HABS Survey

Soledad Mission

Soledad Mission

Rubén G. Mendoza, PhD

Field Exercise:

1. This exercise will entail a walking tour and architectural survey of historic buildings and architecture encountered within an early American community. Because much of the basic data needed for accurately identifying the periods, styles, and types of American buildings to be encountered in this survey has already been collected, your task will be to familiarize yourself with a subset of the architectural styles, periods, and cultures represented. Having completed that portion of the exercise, you will then be directed to familiarize yourself with some of the basic terminology used to identify architecture and its elementary forms. Armed with the appropriate terminology for identifying architectural styles, you will then be directed to use said terminology to identify those features or elements of the architecture of specific buildings that serve to distinguish it stylistically, culturally, and chronologically from other buildings in the same area of town.

In responding to the corresponding lab questions, you will need to have some sense of the basic historical periods for the California Central Coast, which are as follows:

· Spanish Mission & Presidio: AD 1770-1821
· Mexican Republican: AD 1822-1848
· Early Euro-American: AD 1849-1870
· Victorian Revivalist: AD 1870-1890
· Vernacular American: AD 1890-1940
· Modern American: AD 1940-Present

For the purposes of this architectural survey, you should take into account the taxonomy of architectural types, styles, and periods represented by the buildings of the Historic American Buildings Survey and the reports of the Cultural Resources Board of the City of San Juan Bautista (1981). See chart on page 2.

2. After you have completed a preliminary walking tour of the historic district with your instructor and have had the opportunity to review some of the building types that therein, please use the chart on page two to familiarize yourself with those architectural features noted in the table. Be prepared to identify such features as mr = Mission Revival, or bb = Board and Batten types in the architecture examined. Once you have had an opportunity to review the types noted, please notify your instructor so that the next phase of the survey can begin.
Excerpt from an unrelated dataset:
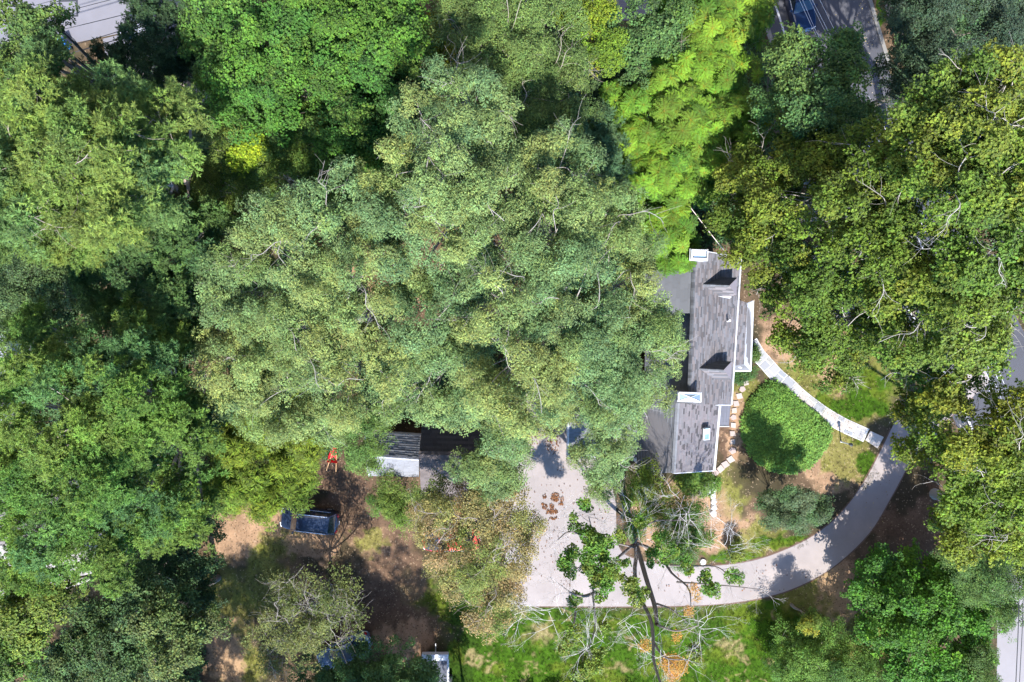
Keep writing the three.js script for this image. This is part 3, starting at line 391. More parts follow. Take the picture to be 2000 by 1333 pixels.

3. In completing the actual Historic American Buildings Survey form represented with the chart on page two, you should select a range of buildings that provide a cross section of between five and ten different building types that would appear to represent the diverse types and styles of architecture noted in the table. With the assistance of your instructor, you will be provided the names of the buildings and the respective dates of their construction. Add the Building ID information to the appropriate box in the table. Finally, using all available information, as well as your observations, you will then begin to annotate the categories within the table that correspond to the elements or features within the architecture of individual buildings that you believe best represent the styles noted in said table.

Lab Questions:

1. What do the construction materials, overall design, form, or architectural style of any one particular building suggest about that buildings use or function? What does it suggest about the cultural influences that went into the style or design? 2. Do the architectural categories or styles provided in the attached table provide a reliable or otherwise accurate body of descriptors for the styles studied this day?

2. What do the architectural styles, periods of construction, and material types used in the manufacture of the many buildings surveyed this day suggest about the culture, society, technology, and civic planning of the community in question?

3. Because so many of this community’s historic buildings have undergone recurrent renovations, remodeling, and variable efforts at historic preservation, do you believe that such modern modifications have enhanced or detracted from each building’s historic significance?

4. Based on your experience with historic architecture this day, what do you believe that old buildings have to offer in the way of community memory and the broader picture of American culture and society?